PS: So how did the team deal with the incompatibility between the CSM canisters and the LM filtration system?

KM: Well, everybody thought the simulation was really a way-out problem. No one could think of any rational way you could get into that situation. But as soon as this [happened to] Apollo 13, somebody said, “You remember the LM lifeboat?” And that jogged everyone’s memory and they said, “Oh yeah!”

“The beauty in this whole thing was, these guys were so prepared for even the most implausible things.”

So how did we do it in that simulation? We cut open some plastic bags that we packaged stuff in and, using just plain old gray duct tape, taped a bag around the canister. Then we inserted it in the suit hose and taped it to one of the nozzles on each end, so you could blow the air through it. It would take some time to run it, but it would run just like if you put it in the manifold itself. We did the same thing [for Apollo 13].

PS: It sounds like it was a fairly calm situation on the ground. Is that really how it was?
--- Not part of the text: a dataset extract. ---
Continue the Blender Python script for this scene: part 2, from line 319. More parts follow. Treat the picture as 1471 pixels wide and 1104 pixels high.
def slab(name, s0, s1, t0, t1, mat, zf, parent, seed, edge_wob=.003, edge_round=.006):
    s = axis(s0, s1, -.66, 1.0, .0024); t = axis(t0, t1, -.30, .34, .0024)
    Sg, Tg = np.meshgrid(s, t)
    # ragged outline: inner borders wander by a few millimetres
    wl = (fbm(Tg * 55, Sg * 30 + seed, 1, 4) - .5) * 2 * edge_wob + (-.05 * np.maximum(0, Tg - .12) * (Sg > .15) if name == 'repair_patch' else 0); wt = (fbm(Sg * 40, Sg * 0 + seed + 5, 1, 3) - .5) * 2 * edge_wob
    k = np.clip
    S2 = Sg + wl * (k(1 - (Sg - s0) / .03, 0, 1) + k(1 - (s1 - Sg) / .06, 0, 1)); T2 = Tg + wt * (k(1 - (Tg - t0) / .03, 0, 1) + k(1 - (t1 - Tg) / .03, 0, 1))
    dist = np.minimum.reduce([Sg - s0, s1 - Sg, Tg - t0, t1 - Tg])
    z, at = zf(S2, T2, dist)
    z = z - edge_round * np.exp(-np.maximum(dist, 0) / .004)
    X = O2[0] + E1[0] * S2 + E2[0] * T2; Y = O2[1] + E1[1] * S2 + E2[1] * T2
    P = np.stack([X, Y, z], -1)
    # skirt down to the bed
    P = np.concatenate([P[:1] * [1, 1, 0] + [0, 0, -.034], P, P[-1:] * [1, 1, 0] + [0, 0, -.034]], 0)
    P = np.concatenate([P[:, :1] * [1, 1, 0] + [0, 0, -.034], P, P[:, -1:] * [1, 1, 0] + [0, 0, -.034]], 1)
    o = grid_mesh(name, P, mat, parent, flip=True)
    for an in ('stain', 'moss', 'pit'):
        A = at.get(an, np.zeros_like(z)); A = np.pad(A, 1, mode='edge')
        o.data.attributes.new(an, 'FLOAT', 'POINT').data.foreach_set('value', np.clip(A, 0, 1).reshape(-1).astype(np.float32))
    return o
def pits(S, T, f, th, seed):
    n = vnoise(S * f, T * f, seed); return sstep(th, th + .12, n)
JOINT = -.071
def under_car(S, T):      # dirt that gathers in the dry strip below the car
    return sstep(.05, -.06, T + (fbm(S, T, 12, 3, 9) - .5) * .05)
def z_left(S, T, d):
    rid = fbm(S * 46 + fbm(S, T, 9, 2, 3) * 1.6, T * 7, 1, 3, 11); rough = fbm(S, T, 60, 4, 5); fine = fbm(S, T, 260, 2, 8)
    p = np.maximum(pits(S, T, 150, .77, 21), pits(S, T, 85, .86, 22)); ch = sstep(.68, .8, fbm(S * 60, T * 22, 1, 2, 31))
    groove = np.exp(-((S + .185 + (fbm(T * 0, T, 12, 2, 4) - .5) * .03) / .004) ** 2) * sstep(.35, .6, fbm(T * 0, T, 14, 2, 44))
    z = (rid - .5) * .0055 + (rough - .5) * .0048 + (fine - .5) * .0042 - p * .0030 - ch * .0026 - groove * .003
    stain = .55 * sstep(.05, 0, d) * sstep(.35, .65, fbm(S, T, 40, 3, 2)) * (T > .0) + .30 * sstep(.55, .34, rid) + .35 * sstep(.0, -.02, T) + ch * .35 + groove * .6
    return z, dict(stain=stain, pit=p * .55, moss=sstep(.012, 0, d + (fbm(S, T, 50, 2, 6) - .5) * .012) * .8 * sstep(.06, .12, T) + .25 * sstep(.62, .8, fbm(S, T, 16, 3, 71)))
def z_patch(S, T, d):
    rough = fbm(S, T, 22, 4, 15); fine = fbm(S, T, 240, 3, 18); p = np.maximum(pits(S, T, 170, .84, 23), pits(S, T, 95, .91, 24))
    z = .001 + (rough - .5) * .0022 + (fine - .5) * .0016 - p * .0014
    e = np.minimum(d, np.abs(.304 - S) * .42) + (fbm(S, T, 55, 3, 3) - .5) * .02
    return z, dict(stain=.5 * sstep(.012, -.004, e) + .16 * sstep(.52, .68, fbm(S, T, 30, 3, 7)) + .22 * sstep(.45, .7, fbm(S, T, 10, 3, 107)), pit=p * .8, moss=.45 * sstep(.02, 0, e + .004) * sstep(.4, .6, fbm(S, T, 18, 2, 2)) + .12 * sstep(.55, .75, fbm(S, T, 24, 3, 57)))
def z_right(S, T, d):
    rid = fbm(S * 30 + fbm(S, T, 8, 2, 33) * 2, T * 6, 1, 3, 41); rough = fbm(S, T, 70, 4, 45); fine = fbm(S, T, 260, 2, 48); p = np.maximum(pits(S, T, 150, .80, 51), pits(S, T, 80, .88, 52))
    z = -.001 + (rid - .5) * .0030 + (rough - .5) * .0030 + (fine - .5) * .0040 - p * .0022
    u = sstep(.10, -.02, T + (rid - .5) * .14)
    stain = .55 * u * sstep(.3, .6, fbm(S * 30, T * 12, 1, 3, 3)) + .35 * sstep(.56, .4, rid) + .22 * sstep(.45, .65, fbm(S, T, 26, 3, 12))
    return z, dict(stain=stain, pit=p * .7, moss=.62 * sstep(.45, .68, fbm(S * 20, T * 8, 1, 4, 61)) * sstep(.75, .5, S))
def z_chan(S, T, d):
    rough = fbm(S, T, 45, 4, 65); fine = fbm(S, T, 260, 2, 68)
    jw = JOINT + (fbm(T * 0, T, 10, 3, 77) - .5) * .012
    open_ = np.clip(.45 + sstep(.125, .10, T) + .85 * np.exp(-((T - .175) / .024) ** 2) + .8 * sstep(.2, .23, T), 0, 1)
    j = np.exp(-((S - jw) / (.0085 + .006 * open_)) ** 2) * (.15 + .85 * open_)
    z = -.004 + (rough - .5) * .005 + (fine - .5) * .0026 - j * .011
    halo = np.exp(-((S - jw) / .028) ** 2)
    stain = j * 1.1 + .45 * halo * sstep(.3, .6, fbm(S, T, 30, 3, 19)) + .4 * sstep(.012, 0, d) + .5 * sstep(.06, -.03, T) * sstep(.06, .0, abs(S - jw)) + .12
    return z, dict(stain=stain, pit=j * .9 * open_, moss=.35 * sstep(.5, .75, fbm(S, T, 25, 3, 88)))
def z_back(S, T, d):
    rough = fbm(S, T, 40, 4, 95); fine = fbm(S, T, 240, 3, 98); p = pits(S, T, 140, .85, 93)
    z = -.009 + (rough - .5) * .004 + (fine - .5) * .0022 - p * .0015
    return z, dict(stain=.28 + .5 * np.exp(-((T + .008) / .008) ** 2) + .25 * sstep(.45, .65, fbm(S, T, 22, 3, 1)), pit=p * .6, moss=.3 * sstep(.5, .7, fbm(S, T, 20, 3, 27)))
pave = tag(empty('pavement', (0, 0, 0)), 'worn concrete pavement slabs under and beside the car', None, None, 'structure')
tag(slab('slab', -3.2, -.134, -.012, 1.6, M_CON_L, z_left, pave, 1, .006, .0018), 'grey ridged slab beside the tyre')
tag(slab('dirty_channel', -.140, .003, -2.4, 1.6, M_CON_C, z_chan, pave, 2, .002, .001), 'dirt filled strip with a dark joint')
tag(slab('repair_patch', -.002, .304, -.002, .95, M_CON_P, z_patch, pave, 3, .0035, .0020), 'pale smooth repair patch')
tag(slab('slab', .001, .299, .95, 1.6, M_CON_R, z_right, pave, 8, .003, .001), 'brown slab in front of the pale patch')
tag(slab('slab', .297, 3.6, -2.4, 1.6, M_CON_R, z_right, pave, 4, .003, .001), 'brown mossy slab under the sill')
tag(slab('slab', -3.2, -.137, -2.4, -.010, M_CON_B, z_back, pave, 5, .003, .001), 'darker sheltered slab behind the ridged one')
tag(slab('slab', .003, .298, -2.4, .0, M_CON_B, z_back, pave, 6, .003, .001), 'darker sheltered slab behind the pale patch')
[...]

KM: The beauty in this whole thing was, these guys were so prepared for even the most implausible things. They knew no one had ever simulated exactly what happened, but they had simulated the kind of stress that could be applied to the system and the people in it. They knew what their options were, and had some ideas already in place about where to go.

In the movie, they played it like nobody ever thought of this. They dumped a bunch of junk on the table and said, “Can you figure it out?” That was the only way the movie could convey how we got there. [In reality,] there was total familiarity with the hardware.

Why Duct Tape?

The secret to duct tape’s versatility, whether in a spacecraft or an Earth-bound garage, lies in its fabric layer. Sandwiched between a flexible polyethylene coating and a sticky rubber adhesive, cotton mesh augments the tape’s tensile strength like steel rebar reinforces concrete. Horizontal and vertical threads, meanwhile, make it easy to tear by hand.